Tuesday, 18 December 2007

Ford sale of Jaguar to Tata Motors is expected , Monday, December 17, २००७, क/ओ IHT

Ford sale of Jaguar to Tata Motors is expected
By Heather Timmons
Monday, December 17, 2007
NEW DELHI: The luxury brand Jaguar is poised to join an Indian auto company that makes everything from tractor-trailers to the world's least expensive car.
Tata Motors is the front-runner in the race to buy Ford Motor's Jaguar, as well as Land Rover, and a decision about a winning bidder could be made over the next few days, people close to the negotiations said. A final signed deal, expected to be worth about $2 billion, will not be announced until early next year, they said.
About the same time that a final deal may be announced, Tata Motors plans to roll out its "People's Car," with a price tag of about $2,500.
The combination of high-end, specialized products and less expensive ones may seem like an unlikely business model, but Tata Group, the sprawling family-run conglomerate that owns Tata Motors, is full of similar contradictions.

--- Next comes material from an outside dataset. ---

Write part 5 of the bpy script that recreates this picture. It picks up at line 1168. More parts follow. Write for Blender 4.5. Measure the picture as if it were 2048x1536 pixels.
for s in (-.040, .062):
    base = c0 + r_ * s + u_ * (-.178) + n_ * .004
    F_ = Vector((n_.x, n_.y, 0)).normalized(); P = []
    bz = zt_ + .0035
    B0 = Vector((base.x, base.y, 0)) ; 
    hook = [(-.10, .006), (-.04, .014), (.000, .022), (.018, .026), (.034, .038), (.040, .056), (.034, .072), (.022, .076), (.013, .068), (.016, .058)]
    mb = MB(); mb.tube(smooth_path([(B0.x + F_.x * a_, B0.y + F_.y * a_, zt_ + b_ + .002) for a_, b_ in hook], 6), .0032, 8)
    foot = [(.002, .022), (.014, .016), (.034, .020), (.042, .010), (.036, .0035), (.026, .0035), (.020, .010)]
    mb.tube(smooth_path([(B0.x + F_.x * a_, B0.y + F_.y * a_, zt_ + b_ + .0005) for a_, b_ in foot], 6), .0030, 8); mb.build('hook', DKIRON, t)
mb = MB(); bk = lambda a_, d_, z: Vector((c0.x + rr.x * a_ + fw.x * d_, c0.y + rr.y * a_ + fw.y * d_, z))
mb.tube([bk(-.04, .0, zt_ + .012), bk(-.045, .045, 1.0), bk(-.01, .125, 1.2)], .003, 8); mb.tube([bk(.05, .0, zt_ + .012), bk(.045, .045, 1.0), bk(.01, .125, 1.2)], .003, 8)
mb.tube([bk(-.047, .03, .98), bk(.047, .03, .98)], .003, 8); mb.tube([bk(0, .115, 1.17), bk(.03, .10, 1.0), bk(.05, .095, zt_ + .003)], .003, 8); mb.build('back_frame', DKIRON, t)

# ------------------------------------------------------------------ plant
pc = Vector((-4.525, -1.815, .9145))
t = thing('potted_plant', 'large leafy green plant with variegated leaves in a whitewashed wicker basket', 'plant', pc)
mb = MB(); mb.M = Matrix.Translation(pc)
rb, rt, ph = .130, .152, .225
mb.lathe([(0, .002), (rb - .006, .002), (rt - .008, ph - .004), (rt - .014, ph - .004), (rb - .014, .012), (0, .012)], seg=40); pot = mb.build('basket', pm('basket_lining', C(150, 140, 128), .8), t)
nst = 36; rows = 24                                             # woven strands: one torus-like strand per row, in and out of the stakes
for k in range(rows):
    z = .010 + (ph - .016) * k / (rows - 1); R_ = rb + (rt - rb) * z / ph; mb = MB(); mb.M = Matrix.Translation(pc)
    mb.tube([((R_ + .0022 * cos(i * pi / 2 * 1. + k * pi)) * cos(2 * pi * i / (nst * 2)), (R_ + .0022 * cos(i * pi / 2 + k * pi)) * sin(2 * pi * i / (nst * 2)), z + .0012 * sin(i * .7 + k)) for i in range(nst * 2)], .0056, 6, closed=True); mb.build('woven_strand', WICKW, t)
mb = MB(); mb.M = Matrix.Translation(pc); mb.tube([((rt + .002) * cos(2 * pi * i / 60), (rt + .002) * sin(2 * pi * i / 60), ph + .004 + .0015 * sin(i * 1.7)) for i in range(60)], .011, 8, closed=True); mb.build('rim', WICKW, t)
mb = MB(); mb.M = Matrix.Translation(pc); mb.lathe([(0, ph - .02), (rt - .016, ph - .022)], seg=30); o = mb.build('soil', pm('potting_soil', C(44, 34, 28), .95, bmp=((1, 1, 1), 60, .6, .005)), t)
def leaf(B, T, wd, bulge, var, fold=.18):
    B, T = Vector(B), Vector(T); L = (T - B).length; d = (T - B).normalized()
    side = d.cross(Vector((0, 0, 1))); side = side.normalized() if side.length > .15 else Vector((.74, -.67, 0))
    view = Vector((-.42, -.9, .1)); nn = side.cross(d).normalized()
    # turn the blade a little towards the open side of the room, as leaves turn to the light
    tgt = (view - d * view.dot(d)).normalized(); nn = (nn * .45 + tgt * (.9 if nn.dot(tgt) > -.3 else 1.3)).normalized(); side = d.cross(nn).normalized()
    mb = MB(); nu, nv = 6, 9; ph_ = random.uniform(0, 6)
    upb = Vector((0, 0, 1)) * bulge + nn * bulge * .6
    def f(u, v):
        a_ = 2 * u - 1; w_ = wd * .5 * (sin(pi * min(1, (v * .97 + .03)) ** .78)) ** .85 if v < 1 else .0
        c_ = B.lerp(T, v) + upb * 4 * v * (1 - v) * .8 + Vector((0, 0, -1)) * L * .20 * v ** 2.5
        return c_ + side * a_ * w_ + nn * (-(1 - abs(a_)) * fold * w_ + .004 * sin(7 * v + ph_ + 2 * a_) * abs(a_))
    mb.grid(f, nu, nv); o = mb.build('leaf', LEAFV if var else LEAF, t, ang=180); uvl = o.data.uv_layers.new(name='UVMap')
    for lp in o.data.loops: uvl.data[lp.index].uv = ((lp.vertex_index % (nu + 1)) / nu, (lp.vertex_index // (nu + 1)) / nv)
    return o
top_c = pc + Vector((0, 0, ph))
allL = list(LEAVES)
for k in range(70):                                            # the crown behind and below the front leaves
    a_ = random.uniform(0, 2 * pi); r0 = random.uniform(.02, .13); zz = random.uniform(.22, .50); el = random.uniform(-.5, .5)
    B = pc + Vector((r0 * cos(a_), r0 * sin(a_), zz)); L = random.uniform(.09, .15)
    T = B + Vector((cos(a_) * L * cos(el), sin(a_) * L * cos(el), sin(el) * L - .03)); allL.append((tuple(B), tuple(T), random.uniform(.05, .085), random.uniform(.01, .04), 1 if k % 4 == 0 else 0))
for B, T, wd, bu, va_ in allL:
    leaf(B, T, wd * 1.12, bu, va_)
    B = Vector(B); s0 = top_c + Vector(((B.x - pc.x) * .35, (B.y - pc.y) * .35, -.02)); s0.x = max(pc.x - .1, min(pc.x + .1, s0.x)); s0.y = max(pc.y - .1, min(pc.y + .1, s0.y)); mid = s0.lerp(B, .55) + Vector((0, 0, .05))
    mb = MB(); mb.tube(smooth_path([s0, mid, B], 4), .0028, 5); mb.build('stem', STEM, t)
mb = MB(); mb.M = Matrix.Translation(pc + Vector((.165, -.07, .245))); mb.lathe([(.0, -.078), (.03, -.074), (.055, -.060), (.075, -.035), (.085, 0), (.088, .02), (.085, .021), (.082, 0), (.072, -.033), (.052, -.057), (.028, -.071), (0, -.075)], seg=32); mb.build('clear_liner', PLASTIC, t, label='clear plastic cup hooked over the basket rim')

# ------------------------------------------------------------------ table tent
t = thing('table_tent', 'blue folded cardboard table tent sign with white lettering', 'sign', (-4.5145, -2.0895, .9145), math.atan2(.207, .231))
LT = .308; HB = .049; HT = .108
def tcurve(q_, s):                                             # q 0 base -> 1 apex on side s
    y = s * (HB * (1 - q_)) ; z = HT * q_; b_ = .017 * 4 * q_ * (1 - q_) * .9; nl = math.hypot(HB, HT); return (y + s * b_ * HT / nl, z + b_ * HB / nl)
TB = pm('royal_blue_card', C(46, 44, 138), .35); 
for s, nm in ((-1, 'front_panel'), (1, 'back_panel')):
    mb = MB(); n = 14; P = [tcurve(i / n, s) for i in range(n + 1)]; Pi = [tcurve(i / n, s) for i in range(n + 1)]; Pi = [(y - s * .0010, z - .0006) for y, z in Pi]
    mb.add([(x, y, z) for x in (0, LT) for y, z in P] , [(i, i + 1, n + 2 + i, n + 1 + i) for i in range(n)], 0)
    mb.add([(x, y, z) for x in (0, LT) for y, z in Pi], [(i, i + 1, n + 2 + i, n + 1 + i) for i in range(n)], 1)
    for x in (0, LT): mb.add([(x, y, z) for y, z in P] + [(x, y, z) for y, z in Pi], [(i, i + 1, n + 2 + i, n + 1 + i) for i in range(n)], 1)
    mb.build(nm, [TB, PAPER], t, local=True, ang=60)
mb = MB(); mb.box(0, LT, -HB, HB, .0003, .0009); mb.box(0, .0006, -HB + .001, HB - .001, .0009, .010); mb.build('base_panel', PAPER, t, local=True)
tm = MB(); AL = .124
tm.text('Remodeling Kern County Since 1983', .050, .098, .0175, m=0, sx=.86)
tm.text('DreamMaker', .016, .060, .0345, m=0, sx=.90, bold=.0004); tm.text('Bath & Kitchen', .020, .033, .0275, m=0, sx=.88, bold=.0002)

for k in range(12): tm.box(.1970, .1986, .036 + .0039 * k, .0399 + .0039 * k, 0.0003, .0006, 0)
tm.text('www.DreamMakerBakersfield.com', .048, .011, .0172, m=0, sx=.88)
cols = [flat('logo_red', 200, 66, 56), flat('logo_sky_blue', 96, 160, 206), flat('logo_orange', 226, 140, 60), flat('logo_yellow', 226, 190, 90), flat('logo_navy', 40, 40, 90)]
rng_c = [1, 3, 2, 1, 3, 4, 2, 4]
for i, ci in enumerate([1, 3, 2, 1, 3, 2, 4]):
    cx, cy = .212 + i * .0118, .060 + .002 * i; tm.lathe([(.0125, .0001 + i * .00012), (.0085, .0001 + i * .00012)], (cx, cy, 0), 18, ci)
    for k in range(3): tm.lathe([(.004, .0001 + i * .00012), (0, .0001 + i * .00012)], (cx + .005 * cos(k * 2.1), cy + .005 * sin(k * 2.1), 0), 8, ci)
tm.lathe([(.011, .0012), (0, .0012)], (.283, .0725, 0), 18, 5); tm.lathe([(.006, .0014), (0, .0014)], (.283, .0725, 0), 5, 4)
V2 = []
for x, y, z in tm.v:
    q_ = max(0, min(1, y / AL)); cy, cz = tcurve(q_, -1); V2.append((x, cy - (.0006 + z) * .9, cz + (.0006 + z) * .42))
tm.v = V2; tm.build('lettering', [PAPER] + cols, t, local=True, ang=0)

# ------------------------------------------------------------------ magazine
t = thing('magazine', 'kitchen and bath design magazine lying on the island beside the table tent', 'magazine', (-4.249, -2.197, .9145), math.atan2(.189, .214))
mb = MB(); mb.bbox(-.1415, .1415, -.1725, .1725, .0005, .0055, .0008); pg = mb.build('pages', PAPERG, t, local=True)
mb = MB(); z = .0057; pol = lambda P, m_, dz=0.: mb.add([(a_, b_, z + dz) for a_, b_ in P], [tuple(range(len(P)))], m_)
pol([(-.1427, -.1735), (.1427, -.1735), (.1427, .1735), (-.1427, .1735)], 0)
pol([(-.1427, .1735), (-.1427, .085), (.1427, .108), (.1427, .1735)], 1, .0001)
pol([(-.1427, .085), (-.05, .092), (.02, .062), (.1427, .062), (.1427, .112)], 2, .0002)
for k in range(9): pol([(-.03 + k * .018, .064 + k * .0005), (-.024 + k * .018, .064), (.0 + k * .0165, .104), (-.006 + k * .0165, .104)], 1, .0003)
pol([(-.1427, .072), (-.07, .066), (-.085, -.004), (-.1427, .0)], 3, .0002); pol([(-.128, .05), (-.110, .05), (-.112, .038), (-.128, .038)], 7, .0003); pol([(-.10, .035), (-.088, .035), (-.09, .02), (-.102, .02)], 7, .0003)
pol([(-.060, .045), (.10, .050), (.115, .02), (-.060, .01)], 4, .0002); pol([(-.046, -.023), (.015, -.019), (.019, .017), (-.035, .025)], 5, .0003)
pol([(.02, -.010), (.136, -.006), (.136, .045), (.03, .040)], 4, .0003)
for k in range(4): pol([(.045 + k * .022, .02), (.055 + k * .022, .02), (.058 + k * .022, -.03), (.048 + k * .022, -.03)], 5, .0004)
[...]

The company's Taj Hotels command some of the highest rates in the world - one night in a luxury suite in the Taj Mahal Palace in Mumbai can cost 110,000 rupees, or $2,795. But the Tata Group is also building a chain of no-frills hotels around India, with rates as low as 1,499 rupees a night for a double room in some cities.
Tata owns a chain of high-end jewelry stores, Tanishq, that sells gold and diamonds, and it makes fertilizer through its Tata Chemicals unit. The company has an exclusive charter airplane business, which promises confidentiality for chief executives and Bollywood stars, and it also owns Tata Sky, which beams business news and hit movies into one million Indian households.
Analysts and economists in India say that while the parent company may look like a ball of contradictions from the outside, it is held together by some common management mandates.
Tata Motors has been the front-runner in a three-way race to buy out Jaguar and Land Rover since trade unions backed Tata's bid in November. The Indian auto company Mahindra & Mahindra is also vying for Jaguar and Land Rover, as is a private equity group, One Equity Partners.
As in many family-run conglomerates, there is a "strong emphasis on the long-term perspective," said Subir Gokarn, the chief economist in Asia for Standard & Poor's. Tata focuses on social responsibility and ethics, and on fair dealing with the government, he said.
After-tax profit at Tata Motors, which is publicly traded, increased 21 percent in the first half of this fiscal year to 9.94 billion rupees. Not all of the profit goes to shareholders, though - some goes to charity.
Tata Group owns one-third of Tata Motors, and Tata Sons, the holding company that manages Tata Group, is itself two-thirds owned by charitable trusts.
While Tata is not commenting on the deal, Ratan Tata, the head of the conglomerate, has talked recently about how he feels acquisitions should be handled in general.
"Our mandate is, we don't want to change the look and feel of a company," Tata said during an interview in his Mumbai headquarters in October.
That means keeping the management intact, he said. When Tata is done buying a company, it should look the same as it did before, "except now it's owned by someone in India," he said.
Julia Werdigier contributed reporting from London.